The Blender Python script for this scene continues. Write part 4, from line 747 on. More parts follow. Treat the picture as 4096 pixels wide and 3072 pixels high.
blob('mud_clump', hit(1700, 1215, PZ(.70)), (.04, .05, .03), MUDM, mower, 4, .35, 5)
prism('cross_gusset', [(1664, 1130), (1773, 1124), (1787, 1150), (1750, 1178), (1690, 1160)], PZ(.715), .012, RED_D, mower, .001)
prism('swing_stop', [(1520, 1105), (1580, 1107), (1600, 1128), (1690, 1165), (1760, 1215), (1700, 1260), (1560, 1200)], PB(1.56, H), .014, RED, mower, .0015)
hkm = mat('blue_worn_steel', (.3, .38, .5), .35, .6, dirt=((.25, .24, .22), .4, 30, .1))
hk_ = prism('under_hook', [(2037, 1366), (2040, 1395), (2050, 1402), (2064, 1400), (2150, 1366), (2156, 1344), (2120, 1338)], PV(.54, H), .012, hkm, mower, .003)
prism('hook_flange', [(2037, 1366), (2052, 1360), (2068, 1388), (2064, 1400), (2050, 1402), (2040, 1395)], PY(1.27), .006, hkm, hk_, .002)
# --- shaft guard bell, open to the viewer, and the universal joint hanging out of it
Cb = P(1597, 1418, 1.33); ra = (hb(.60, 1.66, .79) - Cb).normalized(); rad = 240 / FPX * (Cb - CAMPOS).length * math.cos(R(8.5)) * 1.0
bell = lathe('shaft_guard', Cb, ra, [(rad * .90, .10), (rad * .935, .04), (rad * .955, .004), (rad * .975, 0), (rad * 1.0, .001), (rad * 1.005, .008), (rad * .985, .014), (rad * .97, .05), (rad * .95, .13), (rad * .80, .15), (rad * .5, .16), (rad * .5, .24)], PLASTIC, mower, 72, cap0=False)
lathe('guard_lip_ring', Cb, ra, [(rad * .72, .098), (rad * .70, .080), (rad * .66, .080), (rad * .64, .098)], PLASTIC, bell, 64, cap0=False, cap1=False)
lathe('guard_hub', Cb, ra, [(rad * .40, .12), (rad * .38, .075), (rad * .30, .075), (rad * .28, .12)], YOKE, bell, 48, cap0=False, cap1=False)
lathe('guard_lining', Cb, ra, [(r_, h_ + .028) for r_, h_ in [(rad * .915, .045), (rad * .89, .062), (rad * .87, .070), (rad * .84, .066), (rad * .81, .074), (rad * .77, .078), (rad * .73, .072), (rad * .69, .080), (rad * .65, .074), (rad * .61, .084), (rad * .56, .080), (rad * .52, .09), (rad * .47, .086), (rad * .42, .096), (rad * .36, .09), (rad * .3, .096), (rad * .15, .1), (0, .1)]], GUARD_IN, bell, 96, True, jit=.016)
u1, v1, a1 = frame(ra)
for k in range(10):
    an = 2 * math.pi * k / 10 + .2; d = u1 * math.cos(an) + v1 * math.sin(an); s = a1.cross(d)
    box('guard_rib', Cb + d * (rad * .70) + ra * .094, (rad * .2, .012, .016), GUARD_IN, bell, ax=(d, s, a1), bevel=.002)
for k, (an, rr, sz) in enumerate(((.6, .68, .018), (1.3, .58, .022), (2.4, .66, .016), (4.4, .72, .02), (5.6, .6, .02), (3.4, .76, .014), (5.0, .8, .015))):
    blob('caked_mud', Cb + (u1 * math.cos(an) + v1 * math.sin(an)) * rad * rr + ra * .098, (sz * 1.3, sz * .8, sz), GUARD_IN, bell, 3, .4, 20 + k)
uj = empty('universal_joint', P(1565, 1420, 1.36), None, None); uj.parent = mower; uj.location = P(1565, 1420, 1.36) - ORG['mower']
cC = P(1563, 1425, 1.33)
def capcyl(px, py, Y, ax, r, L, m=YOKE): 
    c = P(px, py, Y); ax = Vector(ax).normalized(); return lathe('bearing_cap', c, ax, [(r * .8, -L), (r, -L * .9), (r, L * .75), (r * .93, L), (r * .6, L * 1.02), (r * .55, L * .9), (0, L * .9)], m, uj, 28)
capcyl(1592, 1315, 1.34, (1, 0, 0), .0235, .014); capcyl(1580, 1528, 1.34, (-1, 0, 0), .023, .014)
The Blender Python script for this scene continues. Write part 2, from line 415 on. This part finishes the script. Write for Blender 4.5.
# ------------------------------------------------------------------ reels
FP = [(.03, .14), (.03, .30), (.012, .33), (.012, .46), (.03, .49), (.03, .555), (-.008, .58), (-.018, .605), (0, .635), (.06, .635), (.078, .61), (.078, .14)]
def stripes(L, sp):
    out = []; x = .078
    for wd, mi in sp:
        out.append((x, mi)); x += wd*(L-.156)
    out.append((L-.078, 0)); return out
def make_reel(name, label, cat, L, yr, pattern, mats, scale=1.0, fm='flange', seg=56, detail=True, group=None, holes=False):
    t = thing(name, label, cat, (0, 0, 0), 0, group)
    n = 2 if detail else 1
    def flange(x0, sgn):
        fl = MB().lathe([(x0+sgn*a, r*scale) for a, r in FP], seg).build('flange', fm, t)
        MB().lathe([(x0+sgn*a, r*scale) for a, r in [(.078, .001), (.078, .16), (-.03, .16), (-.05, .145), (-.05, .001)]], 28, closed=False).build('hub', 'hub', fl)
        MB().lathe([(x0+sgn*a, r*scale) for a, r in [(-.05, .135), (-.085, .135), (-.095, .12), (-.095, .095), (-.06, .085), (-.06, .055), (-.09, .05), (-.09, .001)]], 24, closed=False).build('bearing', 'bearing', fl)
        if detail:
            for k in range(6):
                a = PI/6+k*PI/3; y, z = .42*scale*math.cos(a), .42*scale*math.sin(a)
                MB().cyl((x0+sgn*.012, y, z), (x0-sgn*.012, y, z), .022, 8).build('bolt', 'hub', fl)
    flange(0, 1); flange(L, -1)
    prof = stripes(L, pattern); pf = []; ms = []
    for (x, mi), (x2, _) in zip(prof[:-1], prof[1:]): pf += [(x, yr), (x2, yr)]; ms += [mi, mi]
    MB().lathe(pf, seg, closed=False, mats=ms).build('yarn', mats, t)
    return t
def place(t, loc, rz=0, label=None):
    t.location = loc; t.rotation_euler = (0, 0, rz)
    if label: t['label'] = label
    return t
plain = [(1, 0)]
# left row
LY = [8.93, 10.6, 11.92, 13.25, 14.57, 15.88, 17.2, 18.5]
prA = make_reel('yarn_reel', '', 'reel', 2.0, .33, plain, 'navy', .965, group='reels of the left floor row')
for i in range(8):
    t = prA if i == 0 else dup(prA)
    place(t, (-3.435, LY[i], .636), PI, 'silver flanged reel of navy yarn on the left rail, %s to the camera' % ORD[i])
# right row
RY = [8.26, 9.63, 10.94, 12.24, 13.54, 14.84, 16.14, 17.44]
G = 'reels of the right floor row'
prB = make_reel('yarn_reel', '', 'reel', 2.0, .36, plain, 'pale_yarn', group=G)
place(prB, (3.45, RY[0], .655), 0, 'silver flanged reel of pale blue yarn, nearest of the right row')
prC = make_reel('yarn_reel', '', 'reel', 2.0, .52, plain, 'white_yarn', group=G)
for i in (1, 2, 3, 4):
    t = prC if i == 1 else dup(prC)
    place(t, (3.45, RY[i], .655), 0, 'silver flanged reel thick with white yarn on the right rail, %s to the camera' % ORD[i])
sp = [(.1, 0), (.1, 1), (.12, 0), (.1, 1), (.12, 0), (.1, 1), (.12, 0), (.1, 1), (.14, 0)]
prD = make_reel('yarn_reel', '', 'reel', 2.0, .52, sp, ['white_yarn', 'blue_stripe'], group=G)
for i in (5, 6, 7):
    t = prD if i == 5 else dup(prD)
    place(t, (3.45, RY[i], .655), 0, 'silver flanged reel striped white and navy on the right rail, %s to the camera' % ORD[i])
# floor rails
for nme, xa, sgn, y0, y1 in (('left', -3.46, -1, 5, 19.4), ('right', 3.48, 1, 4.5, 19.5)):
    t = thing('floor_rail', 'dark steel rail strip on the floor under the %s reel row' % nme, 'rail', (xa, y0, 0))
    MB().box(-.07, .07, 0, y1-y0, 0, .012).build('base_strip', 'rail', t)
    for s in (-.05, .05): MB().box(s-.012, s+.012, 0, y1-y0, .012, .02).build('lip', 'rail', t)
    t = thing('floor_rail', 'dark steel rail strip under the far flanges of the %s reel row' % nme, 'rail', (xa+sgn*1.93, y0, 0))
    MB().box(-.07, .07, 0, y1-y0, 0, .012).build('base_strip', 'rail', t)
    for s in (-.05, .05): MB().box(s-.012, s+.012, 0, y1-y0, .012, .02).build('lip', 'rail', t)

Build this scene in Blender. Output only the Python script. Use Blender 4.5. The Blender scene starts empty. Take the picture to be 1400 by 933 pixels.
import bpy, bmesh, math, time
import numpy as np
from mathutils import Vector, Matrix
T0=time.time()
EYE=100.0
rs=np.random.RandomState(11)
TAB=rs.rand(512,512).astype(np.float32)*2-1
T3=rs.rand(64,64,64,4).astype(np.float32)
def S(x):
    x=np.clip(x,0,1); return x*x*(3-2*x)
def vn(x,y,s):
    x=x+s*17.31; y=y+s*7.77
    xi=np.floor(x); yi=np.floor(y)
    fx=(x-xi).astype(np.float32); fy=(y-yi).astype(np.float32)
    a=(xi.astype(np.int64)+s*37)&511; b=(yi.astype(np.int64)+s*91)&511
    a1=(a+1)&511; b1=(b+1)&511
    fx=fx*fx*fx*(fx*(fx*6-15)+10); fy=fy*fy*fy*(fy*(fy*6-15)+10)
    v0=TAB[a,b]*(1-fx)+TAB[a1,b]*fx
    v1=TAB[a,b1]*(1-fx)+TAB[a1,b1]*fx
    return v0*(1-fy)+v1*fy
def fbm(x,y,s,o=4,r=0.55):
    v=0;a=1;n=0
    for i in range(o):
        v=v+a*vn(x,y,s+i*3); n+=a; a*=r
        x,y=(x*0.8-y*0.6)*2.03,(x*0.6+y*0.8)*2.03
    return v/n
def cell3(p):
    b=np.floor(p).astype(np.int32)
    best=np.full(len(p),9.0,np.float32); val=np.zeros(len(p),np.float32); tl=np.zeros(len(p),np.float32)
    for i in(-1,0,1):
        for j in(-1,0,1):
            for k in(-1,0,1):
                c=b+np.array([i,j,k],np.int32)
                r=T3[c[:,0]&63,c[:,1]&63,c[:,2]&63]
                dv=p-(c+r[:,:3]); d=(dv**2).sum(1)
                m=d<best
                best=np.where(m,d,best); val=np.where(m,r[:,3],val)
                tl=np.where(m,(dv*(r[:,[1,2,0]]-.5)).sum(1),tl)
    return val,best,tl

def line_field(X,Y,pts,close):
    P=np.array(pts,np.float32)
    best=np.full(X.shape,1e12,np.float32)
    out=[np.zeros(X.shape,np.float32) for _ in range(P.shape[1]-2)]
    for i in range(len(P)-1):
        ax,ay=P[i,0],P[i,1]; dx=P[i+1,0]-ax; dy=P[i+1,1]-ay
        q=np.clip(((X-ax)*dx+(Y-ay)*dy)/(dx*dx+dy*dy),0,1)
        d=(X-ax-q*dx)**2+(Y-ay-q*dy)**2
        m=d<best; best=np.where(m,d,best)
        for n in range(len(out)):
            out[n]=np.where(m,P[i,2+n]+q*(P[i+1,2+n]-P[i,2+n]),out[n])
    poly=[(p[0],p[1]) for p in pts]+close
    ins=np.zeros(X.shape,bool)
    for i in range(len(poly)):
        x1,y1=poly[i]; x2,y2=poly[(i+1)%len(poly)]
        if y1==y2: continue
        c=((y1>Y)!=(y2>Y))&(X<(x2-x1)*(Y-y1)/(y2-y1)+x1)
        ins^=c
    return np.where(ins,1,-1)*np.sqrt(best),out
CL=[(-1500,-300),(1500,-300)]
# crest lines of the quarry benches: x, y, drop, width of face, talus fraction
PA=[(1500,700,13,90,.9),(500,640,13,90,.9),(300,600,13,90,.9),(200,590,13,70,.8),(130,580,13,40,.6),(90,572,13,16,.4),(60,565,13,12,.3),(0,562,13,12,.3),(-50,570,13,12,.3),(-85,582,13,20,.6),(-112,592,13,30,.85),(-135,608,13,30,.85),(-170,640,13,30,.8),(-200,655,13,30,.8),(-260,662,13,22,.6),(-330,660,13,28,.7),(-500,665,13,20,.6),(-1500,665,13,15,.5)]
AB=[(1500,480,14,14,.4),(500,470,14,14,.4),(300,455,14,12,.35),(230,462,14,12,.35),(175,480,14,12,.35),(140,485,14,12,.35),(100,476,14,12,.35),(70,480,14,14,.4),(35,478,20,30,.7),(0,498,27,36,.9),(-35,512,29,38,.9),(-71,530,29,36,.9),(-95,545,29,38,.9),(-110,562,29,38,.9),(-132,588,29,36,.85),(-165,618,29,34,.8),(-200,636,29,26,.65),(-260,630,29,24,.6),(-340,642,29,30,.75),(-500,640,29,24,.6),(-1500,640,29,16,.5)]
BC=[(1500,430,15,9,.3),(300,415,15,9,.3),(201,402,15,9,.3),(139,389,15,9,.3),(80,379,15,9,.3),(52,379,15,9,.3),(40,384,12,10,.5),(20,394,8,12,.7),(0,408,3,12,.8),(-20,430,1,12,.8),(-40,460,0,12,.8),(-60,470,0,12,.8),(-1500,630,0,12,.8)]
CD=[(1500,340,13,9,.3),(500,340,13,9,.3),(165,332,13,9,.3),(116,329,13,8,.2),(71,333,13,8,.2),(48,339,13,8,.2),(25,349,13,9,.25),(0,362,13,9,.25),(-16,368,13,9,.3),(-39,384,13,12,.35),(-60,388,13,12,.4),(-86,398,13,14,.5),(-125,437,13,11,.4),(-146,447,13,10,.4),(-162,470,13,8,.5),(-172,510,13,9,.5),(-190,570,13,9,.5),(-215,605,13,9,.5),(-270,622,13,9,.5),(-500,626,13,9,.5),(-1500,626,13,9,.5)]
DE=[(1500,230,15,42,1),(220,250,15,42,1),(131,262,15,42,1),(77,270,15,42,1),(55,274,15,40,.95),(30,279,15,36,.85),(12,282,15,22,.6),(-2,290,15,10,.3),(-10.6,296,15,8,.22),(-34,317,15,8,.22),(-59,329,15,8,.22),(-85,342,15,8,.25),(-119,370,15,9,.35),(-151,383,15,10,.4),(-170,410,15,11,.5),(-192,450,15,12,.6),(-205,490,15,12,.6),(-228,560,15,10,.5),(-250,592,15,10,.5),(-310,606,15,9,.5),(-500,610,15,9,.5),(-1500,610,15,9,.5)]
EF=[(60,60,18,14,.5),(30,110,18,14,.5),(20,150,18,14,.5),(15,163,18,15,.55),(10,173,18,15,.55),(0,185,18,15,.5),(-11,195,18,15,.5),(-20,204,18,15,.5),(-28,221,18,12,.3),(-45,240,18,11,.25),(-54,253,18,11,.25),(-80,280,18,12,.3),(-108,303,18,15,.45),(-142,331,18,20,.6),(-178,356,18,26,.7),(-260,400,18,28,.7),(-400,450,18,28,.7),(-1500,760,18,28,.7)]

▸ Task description
In the entries above, find lines with "Blender" and copy each.

▸ Solution to this task
The Blender Python script for this scene continues. Write part 4, from line 747 on. More parts follow. Treat the picture as 4096 pixels wide and 3072 pixels high.
The Blender Python script for this scene continues. Write part 2, from line 415 on. This part finishes the script. Write for Blender 4.5.
Build this scene in Blender. Output only the Python script. Use Blender 4.5. The Blender scene starts empty. Take the picture to be 1400 by 933 pixels.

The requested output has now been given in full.